David Hyslop would regularly thumb rides from the Ithaca College campus in New York to take in performances by the orchestras in Chicago, Cleveland, and Buffalo. “When I was in my second year in college, I fell in love with the sound and repertoire or orchestras,” says Hyslop, who turned his love of orchestral music into a life’s work.
As president and CEO from 1991 to 2003 of the Minnesota Orchestra Association—which operates both the orchestra and Orchestra Hall—Hyslop developed and implemented long-term strategies, planned and managed budgets, and managed artistic and administrative staff. Now he’s offering his extensive management experience to arts organizations throughout the United States.
In August, he launched Minneapolis-based Hyslop & Associates, whose areas of specialization are executive search and recruiting, strategic planning, fundraising strategies, and providing organizations with an objective perspective regarding internal problems. Hyslop’s clients have included the Houston Symphony, the Los Angeles Philharmonic, the Milwaukee Symphony, and the Duluth Superior Symphony Orchestra.

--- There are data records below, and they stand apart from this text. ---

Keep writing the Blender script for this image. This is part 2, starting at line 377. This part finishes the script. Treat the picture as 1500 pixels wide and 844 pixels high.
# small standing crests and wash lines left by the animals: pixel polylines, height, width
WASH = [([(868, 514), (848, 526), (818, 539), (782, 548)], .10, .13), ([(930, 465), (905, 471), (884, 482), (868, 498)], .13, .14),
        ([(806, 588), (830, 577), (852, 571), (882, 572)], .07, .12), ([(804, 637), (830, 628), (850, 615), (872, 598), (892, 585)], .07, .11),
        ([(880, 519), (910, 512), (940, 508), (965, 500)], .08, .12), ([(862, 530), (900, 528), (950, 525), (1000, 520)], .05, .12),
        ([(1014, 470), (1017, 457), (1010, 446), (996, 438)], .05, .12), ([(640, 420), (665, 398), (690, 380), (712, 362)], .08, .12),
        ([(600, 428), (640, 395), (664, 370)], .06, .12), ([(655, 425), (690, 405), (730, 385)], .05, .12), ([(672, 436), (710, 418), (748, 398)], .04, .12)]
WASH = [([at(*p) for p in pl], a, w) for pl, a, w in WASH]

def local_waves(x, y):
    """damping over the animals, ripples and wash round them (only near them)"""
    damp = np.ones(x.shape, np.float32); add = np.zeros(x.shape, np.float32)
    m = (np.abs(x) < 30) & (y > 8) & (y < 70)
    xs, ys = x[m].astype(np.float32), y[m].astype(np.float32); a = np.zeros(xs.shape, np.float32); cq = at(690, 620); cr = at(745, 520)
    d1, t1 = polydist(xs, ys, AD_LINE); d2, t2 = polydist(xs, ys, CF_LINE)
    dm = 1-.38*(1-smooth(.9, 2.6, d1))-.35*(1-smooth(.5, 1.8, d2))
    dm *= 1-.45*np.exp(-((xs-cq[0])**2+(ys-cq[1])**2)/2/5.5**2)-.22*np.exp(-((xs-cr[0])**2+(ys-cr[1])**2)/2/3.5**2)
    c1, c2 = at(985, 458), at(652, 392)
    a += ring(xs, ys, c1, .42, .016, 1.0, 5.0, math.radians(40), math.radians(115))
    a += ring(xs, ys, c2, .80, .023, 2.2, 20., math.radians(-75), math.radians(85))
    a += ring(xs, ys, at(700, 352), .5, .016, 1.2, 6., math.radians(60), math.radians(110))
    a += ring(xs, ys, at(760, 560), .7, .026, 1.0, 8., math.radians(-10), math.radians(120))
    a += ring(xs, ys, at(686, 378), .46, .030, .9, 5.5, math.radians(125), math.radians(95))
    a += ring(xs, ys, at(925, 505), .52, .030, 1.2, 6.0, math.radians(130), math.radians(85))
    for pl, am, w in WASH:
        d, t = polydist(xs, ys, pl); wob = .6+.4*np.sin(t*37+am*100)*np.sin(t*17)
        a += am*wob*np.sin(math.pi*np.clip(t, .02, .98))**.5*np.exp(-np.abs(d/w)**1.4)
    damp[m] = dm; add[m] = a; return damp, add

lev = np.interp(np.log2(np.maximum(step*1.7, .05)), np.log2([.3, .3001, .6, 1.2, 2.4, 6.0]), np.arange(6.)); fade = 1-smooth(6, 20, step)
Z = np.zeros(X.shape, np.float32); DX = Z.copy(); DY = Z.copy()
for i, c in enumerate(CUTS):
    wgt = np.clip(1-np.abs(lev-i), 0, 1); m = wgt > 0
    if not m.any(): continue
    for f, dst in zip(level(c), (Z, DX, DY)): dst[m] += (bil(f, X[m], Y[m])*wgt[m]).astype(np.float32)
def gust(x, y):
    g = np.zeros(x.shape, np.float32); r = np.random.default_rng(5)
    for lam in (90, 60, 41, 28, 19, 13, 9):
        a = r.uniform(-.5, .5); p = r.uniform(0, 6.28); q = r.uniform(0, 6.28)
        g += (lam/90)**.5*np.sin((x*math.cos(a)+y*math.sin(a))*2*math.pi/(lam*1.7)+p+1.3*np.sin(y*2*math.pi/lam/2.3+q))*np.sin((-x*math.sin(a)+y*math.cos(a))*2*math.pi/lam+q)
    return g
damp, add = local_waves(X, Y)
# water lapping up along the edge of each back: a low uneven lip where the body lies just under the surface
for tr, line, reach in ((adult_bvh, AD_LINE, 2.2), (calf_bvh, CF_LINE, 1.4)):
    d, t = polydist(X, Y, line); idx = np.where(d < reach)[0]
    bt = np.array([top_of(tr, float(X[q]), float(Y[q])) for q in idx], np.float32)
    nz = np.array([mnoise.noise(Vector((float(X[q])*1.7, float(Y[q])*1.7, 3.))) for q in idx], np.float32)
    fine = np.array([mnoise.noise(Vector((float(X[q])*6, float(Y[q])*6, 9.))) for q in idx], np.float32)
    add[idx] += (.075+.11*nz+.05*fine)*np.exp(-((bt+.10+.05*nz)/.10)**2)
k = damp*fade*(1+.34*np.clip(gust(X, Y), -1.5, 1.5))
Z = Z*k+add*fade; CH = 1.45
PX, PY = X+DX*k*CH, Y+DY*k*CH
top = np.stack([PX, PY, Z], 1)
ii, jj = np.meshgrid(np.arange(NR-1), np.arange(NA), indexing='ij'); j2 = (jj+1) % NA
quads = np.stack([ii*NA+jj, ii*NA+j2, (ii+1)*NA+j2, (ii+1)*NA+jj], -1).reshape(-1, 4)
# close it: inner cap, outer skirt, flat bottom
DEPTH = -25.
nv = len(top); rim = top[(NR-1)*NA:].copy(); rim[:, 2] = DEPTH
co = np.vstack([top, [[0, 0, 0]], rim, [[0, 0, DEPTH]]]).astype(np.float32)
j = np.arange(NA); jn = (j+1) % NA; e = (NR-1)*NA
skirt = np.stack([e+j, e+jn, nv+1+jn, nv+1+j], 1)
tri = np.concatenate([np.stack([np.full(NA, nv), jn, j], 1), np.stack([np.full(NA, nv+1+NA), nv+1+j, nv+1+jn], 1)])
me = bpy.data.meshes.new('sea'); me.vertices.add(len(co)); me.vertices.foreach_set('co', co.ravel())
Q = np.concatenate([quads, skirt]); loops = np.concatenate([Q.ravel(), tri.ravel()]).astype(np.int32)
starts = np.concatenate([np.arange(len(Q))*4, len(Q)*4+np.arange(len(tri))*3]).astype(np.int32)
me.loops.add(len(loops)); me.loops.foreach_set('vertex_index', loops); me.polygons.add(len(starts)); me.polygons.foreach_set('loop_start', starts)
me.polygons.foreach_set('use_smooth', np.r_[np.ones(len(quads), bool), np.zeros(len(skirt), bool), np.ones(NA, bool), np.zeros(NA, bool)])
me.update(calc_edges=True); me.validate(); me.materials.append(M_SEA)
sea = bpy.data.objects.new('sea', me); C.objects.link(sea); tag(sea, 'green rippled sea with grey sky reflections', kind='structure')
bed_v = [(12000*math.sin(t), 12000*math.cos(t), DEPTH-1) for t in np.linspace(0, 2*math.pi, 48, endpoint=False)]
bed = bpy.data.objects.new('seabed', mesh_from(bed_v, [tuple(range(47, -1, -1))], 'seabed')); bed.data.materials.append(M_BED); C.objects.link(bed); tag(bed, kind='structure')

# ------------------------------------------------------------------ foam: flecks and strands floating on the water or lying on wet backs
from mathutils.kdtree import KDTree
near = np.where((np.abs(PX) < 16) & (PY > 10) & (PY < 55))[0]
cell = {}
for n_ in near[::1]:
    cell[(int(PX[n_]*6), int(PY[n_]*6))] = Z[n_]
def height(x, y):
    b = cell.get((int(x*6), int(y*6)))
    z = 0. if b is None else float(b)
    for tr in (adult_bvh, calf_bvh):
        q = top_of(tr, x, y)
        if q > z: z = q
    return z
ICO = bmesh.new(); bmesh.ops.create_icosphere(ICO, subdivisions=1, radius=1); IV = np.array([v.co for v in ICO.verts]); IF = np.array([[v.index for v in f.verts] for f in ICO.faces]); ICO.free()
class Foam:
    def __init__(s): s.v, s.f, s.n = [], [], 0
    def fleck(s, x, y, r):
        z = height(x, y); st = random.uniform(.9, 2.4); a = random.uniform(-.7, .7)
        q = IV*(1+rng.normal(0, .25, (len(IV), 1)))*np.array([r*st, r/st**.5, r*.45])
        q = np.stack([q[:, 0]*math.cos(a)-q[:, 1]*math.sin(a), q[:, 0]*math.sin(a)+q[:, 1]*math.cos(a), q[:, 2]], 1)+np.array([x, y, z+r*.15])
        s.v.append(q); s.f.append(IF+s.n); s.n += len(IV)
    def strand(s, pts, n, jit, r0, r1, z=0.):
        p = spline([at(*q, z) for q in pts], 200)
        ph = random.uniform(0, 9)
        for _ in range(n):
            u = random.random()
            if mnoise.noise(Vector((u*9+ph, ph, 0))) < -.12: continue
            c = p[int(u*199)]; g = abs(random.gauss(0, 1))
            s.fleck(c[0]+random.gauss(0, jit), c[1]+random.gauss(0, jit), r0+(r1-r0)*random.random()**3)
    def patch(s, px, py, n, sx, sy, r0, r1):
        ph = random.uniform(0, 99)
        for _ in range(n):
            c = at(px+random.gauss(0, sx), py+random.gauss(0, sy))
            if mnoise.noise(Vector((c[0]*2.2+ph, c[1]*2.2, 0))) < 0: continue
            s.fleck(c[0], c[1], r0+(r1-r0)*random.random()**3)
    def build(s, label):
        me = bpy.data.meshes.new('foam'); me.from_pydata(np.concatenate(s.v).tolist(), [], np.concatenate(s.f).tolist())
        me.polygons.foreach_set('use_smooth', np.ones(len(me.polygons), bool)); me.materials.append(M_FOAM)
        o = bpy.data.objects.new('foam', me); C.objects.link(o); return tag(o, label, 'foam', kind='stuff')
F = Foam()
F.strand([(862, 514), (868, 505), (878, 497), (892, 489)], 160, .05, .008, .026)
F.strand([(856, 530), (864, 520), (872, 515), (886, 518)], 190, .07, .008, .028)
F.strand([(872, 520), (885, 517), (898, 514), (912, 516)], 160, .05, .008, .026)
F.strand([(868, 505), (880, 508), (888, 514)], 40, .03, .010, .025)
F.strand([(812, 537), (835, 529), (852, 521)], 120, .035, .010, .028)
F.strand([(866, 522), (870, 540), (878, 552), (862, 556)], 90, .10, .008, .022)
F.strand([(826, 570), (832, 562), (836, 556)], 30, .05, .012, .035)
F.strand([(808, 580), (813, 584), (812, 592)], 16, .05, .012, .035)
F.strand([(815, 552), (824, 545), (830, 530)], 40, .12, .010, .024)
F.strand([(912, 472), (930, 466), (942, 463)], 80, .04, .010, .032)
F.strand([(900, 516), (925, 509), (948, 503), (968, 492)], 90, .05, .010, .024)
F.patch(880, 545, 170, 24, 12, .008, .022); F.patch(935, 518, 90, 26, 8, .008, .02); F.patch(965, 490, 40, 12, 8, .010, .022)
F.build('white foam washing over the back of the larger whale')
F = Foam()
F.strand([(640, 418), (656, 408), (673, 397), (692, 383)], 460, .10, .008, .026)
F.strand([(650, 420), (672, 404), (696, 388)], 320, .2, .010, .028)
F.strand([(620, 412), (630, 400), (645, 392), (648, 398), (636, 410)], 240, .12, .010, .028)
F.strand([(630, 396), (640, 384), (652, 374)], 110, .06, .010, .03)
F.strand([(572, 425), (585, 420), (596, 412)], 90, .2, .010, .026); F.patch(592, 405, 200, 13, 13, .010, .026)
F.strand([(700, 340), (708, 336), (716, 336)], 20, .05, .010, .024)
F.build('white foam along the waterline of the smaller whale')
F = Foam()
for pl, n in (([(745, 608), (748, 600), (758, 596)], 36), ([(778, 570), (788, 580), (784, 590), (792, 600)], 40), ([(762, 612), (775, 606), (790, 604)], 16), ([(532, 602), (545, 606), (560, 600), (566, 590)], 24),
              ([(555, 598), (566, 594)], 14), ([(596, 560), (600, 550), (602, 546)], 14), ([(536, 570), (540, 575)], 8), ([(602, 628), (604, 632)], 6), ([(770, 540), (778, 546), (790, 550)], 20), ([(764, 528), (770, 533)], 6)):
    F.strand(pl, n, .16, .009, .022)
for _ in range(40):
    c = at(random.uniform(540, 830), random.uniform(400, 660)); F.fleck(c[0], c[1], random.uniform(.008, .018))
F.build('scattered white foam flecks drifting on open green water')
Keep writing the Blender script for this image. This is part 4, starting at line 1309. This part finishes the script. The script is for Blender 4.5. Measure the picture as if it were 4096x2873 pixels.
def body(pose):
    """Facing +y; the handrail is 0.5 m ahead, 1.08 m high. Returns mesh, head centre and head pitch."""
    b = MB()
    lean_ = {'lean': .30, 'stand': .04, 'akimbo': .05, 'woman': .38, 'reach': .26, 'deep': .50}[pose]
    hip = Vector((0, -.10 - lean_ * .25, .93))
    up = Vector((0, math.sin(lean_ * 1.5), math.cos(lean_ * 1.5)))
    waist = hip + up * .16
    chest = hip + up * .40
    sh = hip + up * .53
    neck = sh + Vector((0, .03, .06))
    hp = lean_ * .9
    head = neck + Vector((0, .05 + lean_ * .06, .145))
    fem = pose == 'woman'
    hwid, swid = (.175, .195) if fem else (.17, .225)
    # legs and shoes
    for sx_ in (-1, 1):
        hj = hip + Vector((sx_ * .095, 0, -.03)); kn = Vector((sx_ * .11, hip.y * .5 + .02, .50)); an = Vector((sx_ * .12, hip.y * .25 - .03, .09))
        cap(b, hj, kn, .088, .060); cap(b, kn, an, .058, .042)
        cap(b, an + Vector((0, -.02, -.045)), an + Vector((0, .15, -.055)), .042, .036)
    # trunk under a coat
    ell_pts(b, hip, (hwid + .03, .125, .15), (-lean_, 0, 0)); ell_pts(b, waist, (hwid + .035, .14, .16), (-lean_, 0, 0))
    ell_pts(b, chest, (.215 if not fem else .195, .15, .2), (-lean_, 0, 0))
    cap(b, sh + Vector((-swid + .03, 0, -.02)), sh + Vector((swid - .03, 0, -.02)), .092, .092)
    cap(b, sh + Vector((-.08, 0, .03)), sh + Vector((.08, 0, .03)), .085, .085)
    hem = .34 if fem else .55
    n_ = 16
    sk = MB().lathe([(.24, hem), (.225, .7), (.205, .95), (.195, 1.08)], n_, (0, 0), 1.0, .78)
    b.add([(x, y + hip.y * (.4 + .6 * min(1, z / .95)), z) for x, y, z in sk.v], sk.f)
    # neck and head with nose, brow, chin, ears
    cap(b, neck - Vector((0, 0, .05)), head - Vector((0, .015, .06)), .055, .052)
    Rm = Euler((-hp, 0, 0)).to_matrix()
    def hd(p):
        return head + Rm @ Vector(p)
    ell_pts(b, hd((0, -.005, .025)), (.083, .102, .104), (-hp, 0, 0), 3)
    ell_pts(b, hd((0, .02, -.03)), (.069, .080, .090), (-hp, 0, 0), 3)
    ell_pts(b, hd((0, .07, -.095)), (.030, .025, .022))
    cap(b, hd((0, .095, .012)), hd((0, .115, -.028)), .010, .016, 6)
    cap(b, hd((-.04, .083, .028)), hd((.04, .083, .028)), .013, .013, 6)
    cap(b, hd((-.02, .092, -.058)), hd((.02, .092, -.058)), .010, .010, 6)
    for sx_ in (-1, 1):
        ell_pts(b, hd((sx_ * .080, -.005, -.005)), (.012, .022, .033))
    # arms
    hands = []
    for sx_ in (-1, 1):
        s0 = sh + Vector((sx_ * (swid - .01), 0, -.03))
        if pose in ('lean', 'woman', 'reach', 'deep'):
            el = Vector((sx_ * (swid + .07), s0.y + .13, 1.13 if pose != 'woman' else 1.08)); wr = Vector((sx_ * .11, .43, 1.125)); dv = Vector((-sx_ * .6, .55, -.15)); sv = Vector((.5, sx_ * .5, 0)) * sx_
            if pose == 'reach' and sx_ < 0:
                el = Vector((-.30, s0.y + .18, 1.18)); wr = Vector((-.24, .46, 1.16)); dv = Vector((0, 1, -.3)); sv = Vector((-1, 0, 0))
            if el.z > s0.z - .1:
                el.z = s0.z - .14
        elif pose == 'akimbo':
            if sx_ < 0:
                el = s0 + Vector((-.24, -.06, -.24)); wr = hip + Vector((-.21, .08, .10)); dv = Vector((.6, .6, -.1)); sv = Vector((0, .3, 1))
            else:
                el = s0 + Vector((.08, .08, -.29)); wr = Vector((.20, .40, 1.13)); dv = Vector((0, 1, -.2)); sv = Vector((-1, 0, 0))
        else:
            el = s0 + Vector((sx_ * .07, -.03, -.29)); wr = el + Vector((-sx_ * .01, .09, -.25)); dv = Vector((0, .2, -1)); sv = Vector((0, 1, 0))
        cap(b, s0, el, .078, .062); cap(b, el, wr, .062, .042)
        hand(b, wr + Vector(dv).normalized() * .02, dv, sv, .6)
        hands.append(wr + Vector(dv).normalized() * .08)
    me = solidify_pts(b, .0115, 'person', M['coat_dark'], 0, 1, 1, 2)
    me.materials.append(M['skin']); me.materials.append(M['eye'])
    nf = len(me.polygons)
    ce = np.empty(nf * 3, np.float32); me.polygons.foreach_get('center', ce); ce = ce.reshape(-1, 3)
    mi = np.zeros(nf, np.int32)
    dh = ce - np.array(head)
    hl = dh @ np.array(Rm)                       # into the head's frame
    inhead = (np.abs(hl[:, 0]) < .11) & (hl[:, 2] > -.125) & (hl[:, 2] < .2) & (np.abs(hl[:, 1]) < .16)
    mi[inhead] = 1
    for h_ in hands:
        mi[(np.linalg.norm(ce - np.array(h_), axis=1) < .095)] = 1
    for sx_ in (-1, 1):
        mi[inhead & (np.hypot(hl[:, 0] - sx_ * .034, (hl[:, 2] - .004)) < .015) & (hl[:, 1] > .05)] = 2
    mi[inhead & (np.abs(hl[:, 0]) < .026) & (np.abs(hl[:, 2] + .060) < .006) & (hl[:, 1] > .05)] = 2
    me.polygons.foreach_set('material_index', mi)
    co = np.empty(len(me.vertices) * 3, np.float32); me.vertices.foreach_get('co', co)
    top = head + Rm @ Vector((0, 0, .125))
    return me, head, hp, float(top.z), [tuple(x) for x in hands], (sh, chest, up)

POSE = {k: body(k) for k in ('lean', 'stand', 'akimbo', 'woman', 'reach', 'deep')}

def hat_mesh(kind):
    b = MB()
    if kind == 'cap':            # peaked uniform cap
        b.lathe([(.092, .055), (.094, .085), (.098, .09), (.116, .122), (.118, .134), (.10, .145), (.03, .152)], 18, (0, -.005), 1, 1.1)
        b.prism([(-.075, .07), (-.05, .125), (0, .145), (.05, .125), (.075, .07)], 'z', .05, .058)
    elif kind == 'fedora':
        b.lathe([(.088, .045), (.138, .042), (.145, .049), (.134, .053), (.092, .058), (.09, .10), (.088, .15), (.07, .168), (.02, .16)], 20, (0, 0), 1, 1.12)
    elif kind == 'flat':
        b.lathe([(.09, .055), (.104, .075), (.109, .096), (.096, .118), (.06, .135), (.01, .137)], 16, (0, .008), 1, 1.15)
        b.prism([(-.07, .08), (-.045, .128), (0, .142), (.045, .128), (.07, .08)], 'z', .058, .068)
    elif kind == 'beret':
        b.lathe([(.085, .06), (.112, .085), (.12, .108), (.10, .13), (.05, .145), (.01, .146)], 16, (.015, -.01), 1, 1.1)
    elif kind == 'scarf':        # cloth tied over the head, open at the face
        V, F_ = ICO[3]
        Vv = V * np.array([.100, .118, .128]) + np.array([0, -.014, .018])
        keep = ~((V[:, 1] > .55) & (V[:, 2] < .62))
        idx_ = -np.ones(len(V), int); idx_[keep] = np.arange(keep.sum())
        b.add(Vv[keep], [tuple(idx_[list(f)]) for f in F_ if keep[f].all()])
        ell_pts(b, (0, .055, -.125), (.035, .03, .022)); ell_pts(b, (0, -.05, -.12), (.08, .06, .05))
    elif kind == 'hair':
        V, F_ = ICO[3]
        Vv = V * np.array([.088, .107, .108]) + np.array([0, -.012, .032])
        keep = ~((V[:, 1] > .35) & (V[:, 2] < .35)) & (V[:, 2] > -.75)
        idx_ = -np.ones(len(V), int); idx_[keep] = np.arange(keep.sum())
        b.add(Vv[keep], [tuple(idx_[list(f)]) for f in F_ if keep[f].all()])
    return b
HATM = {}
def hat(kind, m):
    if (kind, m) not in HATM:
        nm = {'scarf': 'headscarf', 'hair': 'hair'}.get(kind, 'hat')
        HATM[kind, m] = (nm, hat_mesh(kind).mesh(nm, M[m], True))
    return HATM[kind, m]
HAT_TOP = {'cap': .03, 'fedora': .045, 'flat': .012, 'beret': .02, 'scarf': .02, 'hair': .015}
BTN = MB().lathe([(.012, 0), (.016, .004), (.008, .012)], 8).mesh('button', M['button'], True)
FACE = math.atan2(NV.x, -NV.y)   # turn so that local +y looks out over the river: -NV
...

In a sense, Hyslop & Associates began in 2004, when Hyslop and Doug Patti, a former executive with the American Symphony Orchestra League, an orchestra “trade association” based in New York City, founded a consulting firm called Executive Arts Resources. But as Hyslop explains, “Doug had a young family, and I think all the road stuff was just too much.” The partnership was dissolved after three years, but Hyslop decided to carry on.
“Initially, the market that was there was orchestras—a lot of them, ranging in size from tiny ones to big year-round operations like the Houston Symphony,” Hyslop says. “What I’ve endeavored to do since I started consulting is take my skills and broaden my reach beyond orchestras.” He has done work for the Santa Fe Opera and the Sun Valley Arts Center, a Ketchum, Idaho, organization that enlisted him to help fill a key staff position. Hyslop also has been contracted to determine the feasibility of remodeling the Grand Theatre in Wheaton, Illinois, and the constructing of a performing arts center in Federal Way, Washington.
“Typically, feasibility studies are done by a consultant that comes from either academia or from a development company,” Hyslop says. “What I bring is the fact that I’ve done feasibility studies as a consultant, but I’ve also been the CEO that had to implement an entire study, and I’ve been on volunteer boards where I’ve been involved with the campaign. I’ve seen it from all three sides of an organization, and that’s been helpful, I think, to my clients.”
Hyslop’s current billings are now about $250,000. “Over a three-year period, I’d like to take us over $500,000,” he says.